* Work instructions
Filter out everything except lines holding "Write".

* Data entries
====

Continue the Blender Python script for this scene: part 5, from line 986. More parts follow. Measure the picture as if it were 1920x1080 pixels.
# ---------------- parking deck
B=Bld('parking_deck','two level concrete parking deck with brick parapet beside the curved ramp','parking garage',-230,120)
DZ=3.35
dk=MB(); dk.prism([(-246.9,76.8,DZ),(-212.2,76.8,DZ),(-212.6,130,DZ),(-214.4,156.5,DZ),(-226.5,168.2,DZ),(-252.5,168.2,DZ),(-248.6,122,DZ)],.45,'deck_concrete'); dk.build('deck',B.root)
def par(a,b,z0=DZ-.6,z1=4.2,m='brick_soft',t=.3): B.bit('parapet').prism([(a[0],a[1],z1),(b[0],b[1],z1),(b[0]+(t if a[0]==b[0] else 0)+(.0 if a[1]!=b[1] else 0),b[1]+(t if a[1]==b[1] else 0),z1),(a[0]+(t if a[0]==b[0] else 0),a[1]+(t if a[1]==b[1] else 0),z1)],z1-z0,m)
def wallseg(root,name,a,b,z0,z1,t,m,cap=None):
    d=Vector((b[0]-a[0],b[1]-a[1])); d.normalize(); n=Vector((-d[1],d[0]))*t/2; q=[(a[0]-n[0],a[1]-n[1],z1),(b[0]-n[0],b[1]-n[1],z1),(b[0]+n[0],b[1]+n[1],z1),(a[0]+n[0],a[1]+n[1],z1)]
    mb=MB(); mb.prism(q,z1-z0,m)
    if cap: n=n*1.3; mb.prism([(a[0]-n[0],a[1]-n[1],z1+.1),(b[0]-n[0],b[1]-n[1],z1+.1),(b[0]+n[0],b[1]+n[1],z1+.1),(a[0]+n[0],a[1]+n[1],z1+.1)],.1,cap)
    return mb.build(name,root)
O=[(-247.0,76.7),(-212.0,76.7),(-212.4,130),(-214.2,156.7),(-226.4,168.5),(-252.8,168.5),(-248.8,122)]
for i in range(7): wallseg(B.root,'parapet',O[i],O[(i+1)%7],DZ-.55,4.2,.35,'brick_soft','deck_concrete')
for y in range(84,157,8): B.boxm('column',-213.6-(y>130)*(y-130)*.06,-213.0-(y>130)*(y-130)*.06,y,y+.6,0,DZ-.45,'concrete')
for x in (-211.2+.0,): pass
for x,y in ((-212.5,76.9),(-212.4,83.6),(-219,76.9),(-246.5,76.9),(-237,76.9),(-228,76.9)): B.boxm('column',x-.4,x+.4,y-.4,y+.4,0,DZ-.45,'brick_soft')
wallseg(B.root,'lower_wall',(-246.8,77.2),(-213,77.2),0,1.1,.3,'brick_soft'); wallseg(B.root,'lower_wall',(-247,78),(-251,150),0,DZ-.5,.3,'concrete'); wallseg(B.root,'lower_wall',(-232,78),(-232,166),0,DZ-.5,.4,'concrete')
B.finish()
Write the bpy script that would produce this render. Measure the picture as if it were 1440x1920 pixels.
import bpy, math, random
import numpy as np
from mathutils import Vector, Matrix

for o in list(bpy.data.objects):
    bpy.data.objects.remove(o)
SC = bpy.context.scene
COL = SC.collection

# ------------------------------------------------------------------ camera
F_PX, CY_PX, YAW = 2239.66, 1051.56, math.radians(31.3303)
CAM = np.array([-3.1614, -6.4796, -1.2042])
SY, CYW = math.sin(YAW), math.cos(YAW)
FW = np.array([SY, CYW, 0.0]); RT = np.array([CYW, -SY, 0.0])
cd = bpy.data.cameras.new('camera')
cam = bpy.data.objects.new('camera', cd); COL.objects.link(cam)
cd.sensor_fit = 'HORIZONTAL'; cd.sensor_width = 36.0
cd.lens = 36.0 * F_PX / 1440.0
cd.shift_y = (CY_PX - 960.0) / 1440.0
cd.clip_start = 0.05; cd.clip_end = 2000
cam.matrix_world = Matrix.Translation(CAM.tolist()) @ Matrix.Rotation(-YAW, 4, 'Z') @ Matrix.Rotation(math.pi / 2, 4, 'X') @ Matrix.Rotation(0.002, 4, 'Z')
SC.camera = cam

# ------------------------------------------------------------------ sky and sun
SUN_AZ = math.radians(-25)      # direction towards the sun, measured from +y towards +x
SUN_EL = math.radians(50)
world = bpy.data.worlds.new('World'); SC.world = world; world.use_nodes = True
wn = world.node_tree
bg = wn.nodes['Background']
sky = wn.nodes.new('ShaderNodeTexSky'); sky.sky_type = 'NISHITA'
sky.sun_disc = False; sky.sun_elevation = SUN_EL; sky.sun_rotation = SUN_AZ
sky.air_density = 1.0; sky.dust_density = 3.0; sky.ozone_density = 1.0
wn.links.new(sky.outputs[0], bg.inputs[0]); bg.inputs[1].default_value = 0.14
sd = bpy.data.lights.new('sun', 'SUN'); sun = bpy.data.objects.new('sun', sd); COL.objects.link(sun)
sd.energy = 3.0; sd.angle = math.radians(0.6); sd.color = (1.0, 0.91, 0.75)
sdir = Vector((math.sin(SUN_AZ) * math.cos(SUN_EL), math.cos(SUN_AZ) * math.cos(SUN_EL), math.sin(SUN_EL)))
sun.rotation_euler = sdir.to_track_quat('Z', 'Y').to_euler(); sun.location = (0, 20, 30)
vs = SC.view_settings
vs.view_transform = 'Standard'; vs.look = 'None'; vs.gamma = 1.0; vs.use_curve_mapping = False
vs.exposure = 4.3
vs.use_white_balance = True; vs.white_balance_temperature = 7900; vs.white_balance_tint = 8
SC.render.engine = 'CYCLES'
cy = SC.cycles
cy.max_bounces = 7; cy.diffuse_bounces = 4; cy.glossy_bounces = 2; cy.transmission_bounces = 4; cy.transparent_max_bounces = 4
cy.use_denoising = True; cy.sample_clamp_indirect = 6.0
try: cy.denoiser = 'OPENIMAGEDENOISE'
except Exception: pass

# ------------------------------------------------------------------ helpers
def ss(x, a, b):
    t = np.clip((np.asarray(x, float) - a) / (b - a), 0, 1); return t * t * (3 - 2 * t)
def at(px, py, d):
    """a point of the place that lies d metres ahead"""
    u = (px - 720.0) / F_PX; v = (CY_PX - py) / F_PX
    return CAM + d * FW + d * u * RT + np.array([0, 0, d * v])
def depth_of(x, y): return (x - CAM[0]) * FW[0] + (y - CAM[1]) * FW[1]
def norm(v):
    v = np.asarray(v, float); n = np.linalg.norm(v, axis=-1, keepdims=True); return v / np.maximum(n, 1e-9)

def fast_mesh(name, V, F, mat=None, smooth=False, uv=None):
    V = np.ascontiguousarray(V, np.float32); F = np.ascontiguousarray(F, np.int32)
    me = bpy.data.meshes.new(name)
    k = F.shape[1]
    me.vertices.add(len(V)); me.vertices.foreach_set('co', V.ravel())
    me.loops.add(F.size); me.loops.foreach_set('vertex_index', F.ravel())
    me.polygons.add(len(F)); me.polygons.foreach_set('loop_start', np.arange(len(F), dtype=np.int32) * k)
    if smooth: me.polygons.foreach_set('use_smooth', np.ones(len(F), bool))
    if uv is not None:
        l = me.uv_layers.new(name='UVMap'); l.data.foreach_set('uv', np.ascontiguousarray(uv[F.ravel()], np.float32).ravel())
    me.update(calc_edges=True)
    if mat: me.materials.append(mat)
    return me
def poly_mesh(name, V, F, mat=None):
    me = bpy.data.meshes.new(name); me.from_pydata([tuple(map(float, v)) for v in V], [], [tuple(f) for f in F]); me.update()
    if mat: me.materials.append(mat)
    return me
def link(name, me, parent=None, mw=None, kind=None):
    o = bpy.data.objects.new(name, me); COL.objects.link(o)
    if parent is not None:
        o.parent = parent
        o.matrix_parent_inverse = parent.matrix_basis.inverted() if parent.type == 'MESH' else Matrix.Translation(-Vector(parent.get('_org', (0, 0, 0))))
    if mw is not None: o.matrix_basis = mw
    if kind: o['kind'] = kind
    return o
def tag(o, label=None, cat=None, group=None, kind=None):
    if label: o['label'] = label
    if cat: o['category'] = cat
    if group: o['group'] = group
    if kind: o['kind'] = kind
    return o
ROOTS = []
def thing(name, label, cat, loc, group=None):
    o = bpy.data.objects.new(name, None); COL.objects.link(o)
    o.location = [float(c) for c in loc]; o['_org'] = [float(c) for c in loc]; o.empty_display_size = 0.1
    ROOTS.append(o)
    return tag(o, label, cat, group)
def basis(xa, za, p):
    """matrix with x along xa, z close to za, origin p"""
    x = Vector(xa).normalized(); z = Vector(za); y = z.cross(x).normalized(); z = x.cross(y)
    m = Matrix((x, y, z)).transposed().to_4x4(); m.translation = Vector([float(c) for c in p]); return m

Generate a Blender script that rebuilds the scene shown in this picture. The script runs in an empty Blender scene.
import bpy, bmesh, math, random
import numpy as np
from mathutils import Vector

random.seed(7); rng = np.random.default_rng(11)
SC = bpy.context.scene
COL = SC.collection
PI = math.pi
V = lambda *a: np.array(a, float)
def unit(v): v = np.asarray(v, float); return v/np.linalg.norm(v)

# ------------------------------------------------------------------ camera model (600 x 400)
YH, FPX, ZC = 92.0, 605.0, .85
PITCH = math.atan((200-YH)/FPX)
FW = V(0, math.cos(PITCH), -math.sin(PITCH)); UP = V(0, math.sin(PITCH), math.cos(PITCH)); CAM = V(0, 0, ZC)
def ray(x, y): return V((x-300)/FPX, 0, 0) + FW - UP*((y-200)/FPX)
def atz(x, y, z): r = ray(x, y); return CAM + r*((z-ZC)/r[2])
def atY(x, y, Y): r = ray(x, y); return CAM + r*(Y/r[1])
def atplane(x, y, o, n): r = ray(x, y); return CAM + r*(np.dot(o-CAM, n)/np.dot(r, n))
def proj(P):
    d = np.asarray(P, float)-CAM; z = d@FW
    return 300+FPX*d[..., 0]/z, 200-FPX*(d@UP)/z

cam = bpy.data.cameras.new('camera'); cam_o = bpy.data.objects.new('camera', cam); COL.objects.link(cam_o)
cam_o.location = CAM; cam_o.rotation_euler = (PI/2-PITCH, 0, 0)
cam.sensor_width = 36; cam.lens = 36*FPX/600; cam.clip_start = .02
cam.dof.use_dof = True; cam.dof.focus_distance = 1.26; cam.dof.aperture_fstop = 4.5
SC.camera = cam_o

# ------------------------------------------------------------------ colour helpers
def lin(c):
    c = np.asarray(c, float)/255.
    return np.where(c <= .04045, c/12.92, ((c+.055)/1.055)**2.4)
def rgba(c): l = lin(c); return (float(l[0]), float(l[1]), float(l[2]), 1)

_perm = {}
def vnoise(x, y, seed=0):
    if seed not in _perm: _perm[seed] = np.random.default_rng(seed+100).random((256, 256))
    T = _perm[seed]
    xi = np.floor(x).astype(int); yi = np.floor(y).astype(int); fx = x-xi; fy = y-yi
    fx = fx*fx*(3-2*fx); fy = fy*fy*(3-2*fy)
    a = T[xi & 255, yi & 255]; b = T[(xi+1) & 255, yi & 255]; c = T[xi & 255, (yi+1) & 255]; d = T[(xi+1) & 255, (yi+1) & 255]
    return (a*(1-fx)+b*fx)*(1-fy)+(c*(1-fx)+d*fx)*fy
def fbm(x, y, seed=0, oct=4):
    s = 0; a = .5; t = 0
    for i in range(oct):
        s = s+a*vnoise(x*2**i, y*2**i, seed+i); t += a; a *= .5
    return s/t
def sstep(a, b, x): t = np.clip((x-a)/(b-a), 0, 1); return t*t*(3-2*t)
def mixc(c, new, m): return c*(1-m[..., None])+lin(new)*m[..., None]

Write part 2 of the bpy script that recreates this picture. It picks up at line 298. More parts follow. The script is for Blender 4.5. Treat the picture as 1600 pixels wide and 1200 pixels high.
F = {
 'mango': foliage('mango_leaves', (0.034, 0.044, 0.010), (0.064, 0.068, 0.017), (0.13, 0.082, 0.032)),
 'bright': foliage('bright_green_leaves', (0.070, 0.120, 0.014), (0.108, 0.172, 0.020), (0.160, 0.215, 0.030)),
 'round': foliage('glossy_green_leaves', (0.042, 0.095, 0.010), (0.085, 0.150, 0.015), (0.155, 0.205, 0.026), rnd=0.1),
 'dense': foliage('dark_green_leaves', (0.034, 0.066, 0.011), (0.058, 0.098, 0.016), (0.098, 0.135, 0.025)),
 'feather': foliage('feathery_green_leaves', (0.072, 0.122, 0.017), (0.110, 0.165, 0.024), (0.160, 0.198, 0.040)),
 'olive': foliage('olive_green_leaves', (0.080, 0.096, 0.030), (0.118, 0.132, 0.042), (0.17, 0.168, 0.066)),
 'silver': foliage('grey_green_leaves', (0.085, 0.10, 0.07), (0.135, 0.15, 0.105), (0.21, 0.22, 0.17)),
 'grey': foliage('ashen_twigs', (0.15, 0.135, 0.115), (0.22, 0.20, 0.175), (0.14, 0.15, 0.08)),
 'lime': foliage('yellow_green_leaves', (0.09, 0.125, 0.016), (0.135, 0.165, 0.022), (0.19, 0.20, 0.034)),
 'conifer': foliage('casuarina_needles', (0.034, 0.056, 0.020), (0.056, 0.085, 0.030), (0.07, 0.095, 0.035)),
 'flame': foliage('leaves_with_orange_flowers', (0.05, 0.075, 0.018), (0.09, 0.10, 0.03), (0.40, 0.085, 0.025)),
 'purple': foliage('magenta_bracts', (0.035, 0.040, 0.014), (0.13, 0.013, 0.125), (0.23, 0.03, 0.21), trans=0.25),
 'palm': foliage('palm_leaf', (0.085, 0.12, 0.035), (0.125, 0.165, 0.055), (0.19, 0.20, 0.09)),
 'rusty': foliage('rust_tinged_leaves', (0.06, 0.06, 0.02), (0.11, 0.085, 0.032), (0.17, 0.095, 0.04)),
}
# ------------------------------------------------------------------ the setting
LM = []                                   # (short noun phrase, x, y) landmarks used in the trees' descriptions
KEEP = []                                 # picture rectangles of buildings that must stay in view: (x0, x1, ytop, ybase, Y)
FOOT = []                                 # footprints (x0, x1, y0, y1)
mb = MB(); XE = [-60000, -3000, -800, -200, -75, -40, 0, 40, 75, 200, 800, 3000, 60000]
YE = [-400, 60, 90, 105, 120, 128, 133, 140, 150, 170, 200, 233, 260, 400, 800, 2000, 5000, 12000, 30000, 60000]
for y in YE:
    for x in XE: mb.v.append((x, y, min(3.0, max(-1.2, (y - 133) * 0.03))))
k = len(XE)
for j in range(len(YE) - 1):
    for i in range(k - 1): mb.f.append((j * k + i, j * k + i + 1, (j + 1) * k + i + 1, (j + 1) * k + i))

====

* Complete response
Write the bpy script that would produce this render. Measure the picture as if it were 1440x1920 pixels.
Write part 2 of the bpy script that recreates this picture. It picks up at line 298. More parts follow. The script is for Blender 4.5. Treat the picture as 1600 pixels wide and 1200 pixels high.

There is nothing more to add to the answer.